TASK PROMPT.
Return the material exactly as supplied, apart from the pictures, which are omitted.
----
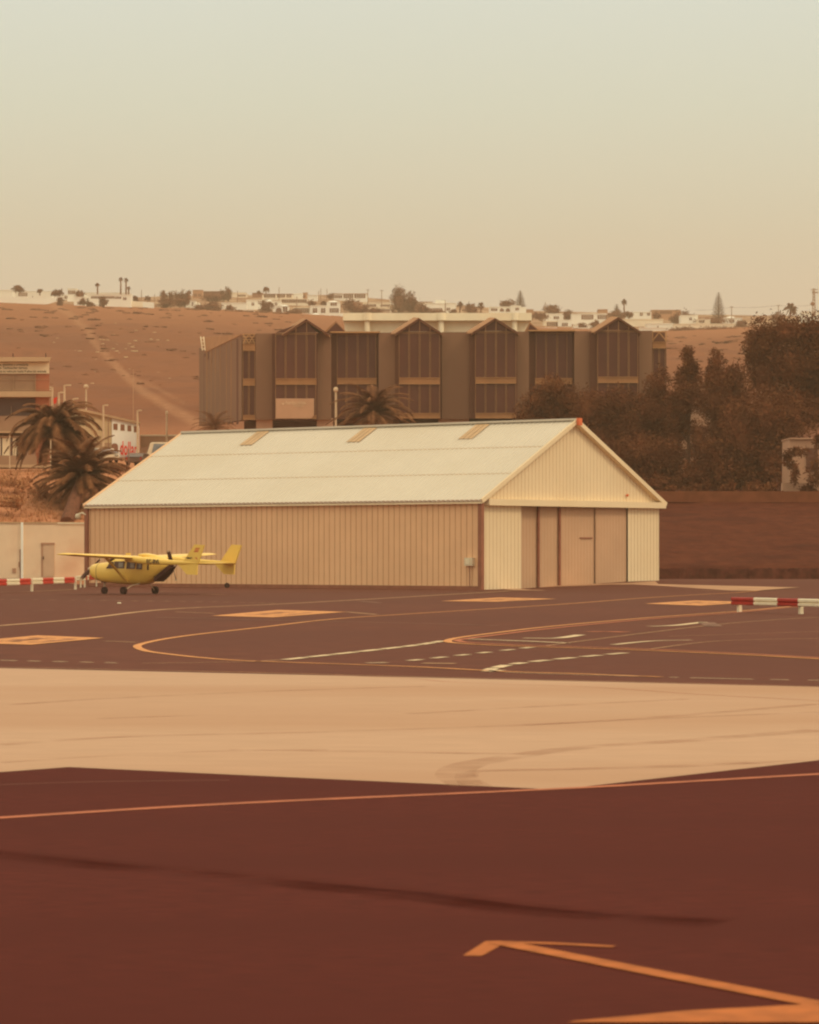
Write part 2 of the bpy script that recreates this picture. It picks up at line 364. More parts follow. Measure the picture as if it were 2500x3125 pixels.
def ribbon(name, pts, width, m, up=.014, parent=apron, dashes=None, wscale=None):
    """painted line through ground points given in photo pixels; width in metres; dashes=(on, off) metres"""
    pp = [G(*p) for p in pts]
    # smooth resample
    out_ = []
    for i in range(len(pp) - 1):
        p0, p1, p2, p3 = pp[max(i - 1, 0)], pp[i], pp[i + 1], pp[min(i + 2, len(pp) - 1)]
        k = 6 if len(pp) > 2 else 4
        for s in range(k):
            t = s / k
            out_.append(.5 * ((2 * p1) + (p2 - p0) * t + (2 * p0 - 5 * p1 + 4 * p2 - p3) * t * t + (3 * p1 - p0 - 3 * p2 + p3) * t ** 3) if len(pp) > 2 else p1.lerp(p2, t))
    out_.append(pp[-1]); q = MB(); L = 0; segs = []
    def emit(run):
        if len(run) < 2: return
        vs = []
        for i, p in enumerate(run):
            d = (run[min(i + 1, len(run) - 1)] - run[max(i - 1, 0)]); d.z = 0; d.normalize(); nn = Vector((-d.y, d.x, 0)) * width / 2
            for s in (nn, -nn): v = p + s; vs.append(Vector((v.x, v.y, apron_z(v.x, v.y) + .004 + up * .35 + .014 * sm(v.y, 150, 165))))
        q.add(vs, [(2 * i, 2 * i + 1, 2 * i + 3, 2 * i + 2) for i in range(len(run) - 1)])
    if not dashes: emit(out_)
    else:
        fine = []
        for a, b_ in zip(out_, out_[1:]):
            k = max(1, int((b_ - a).length / .25)); fine += [a.lerp(b_, i / k) for i in range(k)]
        run = []; L = 0
        for a, b_ in zip(fine, fine[1:]):
            L += (b_ - a).length
            if L % (dashes[0] + dashes[1]) < dashes[0]: run = run or [a]; run.append(b_)
            else: emit(run); run = []
        emit(run)
    return q.build(name, m, parent)
ribbon('pale_line', [(-120, 1920), (0, 1910), (250, 1889), (507, 1860), (869, 1843), (1250, 1822), (1467, 1810), (1560, 1804)], .30, M['pale'])
ribbon('yellow_guide_line', [(2337, 1801), (2003, 1823), (1706, 1845), (1250, 1874), (1014, 1890), (797, 1915), (616, 1935), (507, 1950), (440, 1964), (419, 1974), (446, 1987), (507, 1996), (616, 2008), (725, 2016), (906, 2023), (1250, 2035), (1540, 2050), (1757, 2057), (2018, 2067)], .19, M['yel'])
ribbon('thin_line', [(319, 1957), (418, 1961)], .14, M['pale'])
ribbon('thin_line', [(536, 1868), (652, 1872)], .2, M['pale'])
ribbon('thin_line', [(1058, 1868), (1150, 1876)], .2, M['pale'])
ribbon('worn_line', [(475, 1884), (700, 1890), (900, 1895), (1250, 1902), (1520, 1910)], .18, M['faint'])
ribbon('worn_line', [(1100, 1835), (1160, 1840)], .3, M['faint'])
ribbon('dashed_line', [(-60, 2014), (0, 2016), (406, 2025)], .14, M['white_l'], dashes=(.40, .26))
ribbon('dashed_line', [(0, 1830), (150, 1831), (420, 1834), (700, 1838), (850, 1842)], .3, M['pale'], dashes=(.32, .62))
ribbon('thin_line', [(200, 1807), (260, 1806), (330, 1806)], .25, M['faint'])
ribbon('thin_line', [(0, 1808), (100, 1806), (225, 1800)], .25, M['pale'])
ribbon('thin_line', [(610, 1815), (690, 1816)], .25, M['pale'])
ribbon('thin_line', [(480, 1806), (530, 1806)], .25, M['pale'])
ribbon('thin_line', [(100, 1864), (170, 1863)], .15, M['faint'])
ribbon('thin_line', [(435, 2025), (725, 2021), (855, 2015)], .08, M['pale'])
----
SOLUTION.
Write part 2 of the bpy script that recreates this picture. It picks up at line 364. More parts follow. Measure the picture as if it were 2500x3125 pixels.
def ribbon(name, pts, width, m, up=.014, parent=apron, dashes=None, wscale=None):
    """painted line through ground points given in photo pixels; width in metres; dashes=(on, off) metres"""
    pp = [G(*p) for p in pts]
    # smooth resample
    out_ = []
    for i in range(len(pp) - 1):
        p0, p1, p2, p3 = pp[max(i - 1, 0)], pp[i], pp[i + 1], pp[min(i + 2, len(pp) - 1)]
        k = 6 if len(pp) > 2 else 4
        for s in range(k):
            t = s / k
            out_.append(.5 * ((2 * p1) + (p2 - p0) * t + (2 * p0 - 5 * p1 + 4 * p2 - p3) * t * t + (3 * p1 - p0 - 3 * p2 + p3) * t ** 3) if len(pp) > 2 else p1.lerp(p2, t))
    out_.append(pp[-1]); q = MB(); L = 0; segs = []
    def emit(run):
        if len(run) < 2: return
        vs = []
        for i, p in enumerate(run):
            d = (run[min(i + 1, len(run) - 1)] - run[max(i - 1, 0)]); d.z = 0; d.normalize(); nn = Vector((-d.y, d.x, 0)) * width / 2
            for s in (nn, -nn): v = p + s; vs.append(Vector((v.x, v.y, apron_z(v.x, v.y) + .004 + up * .35 + .014 * sm(v.y, 150, 165))))
        q.add(vs, [(2 * i, 2 * i + 1, 2 * i + 3, 2 * i + 2) for i in range(len(run) - 1)])
    if not dashes: emit(out_)
    else:
        fine = []
        for a, b_ in zip(out_, out_[1:]):
            k = max(1, int((b_ - a).length / .25)); fine += [a.lerp(b_, i / k) for i in range(k)]
        run = []; L = 0
        for a, b_ in zip(fine, fine[1:]):
            L += (b_ - a).length
            if L % (dashes[0] + dashes[1]) < dashes[0]: run = run or [a]; run.append(b_)
            else: emit(run); run = []
        emit(run)
    return q.build(name, m, parent)
ribbon('pale_line', [(-120, 1920), (0, 1910), (250, 1889), (507, 1860), (869, 1843), (1250, 1822), (1467, 1810), (1560, 1804)], .30, M['pale'])
ribbon('yellow_guide_line', [(2337, 1801), (2003, 1823), (1706, 1845), (1250, 1874), (1014, 1890), (797, 1915), (616, 1935), (507, 1950), (440, 1964), (419, 1974), (446, 1987), (507, 1996), (616, 2008), (725, 2016), (906, 2023), (1250, 2035), (1540, 2050), (1757, 2057), (2018, 2067)], .19, M['yel'])
ribbon('thin_line', [(319, 1957), (418, 1961)], .14, M['pale'])
ribbon('thin_line', [(536, 1868), (652, 1872)], .2, M['pale'])
ribbon('thin_line', [(1058, 1868), (1150, 1876)], .2, M['pale'])
ribbon('worn_line', [(475, 1884), (700, 1890), (900, 1895), (1250, 1902), (1520, 1910)], .18, M['faint'])
ribbon('worn_line', [(1100, 1835), (1160, 1840)], .3, M['faint'])
ribbon('dashed_line', [(-60, 2014), (0, 2016), (406, 2025)], .14, M['white_l'], dashes=(.40, .26))
ribbon('dashed_line', [(0, 1830), (150, 1831), (420, 1834), (700, 1838), (850, 1842)], .3, M['pale'], dashes=(.32, .62))
ribbon('thin_line', [(200, 1807), (260, 1806), (330, 1806)], .25, M['faint'])
ribbon('thin_line', [(0, 1808), (100, 1806), (225, 1800)], .25, M['pale'])
ribbon('thin_line', [(610, 1815), (690, 1816)], .25, M['pale'])
ribbon('thin_line', [(480, 1806), (530, 1806)], .25, M['pale'])
ribbon('thin_line', [(100, 1864), (170, 1863)], .15, M['faint'])
ribbon('thin_line', [(435, 2025), (725, 2021), (855, 2015)], .08, M['pale'])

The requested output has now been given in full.